> [Exercise task] Retype exactly the lines below, beginning with the first and ending with the line where "return np.sqrt(1 - (1 - t) ** 2)" appears.

### Source material ###

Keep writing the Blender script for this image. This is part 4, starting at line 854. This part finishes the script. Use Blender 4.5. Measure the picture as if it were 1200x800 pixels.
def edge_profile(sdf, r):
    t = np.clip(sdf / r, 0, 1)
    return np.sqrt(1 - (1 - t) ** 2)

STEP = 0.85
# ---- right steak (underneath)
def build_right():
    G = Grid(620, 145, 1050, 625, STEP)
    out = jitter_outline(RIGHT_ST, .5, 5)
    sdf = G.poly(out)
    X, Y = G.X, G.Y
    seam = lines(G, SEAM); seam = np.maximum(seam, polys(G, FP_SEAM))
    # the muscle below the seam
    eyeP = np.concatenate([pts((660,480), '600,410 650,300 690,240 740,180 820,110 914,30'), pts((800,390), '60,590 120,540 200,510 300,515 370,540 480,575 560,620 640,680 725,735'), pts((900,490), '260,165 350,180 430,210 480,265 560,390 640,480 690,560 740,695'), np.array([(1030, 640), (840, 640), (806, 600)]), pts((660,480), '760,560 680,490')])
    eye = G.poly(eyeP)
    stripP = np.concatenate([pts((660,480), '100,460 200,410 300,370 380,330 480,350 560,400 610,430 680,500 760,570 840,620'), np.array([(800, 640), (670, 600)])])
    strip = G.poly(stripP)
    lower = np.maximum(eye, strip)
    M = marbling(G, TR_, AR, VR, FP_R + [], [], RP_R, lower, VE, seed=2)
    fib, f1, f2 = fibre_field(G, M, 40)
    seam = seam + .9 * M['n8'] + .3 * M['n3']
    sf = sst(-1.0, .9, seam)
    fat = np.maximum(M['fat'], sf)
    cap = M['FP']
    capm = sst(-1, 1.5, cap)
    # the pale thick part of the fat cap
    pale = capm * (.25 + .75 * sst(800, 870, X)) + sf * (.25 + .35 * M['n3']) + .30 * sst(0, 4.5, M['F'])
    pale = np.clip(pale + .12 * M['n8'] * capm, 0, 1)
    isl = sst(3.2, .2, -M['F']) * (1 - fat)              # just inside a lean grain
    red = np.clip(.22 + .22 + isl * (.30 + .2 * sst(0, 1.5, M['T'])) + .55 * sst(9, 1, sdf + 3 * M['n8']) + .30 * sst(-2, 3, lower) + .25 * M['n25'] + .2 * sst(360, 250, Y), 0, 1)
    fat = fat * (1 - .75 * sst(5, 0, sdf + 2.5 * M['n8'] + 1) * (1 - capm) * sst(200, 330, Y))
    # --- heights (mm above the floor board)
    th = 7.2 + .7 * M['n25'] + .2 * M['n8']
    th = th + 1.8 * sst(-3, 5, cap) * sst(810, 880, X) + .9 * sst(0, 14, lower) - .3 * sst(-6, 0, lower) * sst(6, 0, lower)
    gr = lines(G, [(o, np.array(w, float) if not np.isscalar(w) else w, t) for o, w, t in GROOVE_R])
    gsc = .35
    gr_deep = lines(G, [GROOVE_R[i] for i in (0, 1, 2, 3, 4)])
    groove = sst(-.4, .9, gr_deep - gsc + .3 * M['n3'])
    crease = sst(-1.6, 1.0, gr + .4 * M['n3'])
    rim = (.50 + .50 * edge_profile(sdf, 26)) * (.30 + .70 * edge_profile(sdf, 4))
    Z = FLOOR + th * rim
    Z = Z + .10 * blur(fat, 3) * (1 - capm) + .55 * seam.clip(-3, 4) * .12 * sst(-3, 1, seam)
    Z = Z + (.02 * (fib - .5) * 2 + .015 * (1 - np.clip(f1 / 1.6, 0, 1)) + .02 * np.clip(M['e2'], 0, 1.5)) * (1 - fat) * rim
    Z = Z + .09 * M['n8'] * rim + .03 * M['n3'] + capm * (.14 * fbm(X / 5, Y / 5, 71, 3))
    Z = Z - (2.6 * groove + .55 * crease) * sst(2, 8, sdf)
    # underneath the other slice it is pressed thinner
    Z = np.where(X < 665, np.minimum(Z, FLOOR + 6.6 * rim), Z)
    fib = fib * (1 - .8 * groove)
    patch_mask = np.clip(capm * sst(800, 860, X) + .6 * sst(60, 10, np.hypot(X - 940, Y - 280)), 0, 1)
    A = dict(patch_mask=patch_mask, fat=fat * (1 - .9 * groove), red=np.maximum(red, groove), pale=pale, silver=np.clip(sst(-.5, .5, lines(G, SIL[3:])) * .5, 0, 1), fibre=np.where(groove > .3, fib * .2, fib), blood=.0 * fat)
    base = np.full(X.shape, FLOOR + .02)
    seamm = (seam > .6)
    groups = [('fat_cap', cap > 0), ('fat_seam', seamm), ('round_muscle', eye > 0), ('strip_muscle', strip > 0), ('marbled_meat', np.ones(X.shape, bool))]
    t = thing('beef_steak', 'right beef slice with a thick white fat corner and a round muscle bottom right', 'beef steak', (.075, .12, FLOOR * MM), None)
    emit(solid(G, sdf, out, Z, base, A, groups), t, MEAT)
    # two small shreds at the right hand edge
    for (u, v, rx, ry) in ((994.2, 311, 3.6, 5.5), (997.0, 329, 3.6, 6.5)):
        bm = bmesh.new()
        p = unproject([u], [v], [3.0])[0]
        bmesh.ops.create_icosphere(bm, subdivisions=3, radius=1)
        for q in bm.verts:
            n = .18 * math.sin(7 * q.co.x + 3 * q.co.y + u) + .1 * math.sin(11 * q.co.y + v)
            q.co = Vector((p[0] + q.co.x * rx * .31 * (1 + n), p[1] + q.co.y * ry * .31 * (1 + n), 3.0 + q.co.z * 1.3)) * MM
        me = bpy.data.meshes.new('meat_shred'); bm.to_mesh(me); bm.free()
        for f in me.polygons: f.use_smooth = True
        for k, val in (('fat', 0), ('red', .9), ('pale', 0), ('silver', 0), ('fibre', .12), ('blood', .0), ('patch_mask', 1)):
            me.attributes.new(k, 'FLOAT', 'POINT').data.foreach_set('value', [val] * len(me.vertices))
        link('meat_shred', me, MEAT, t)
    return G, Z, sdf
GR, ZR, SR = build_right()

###

> [Answer to the task]
Keep writing the Blender script for this image. This is part 4, starting at line 854. This part finishes the script. Use Blender 4.5. Measure the picture as if it were 1200x800 pixels.
def edge_profile(sdf, r):
    t = np.clip(sdf / r, 0, 1)
    return np.sqrt(1 - (1 - t) ** 2)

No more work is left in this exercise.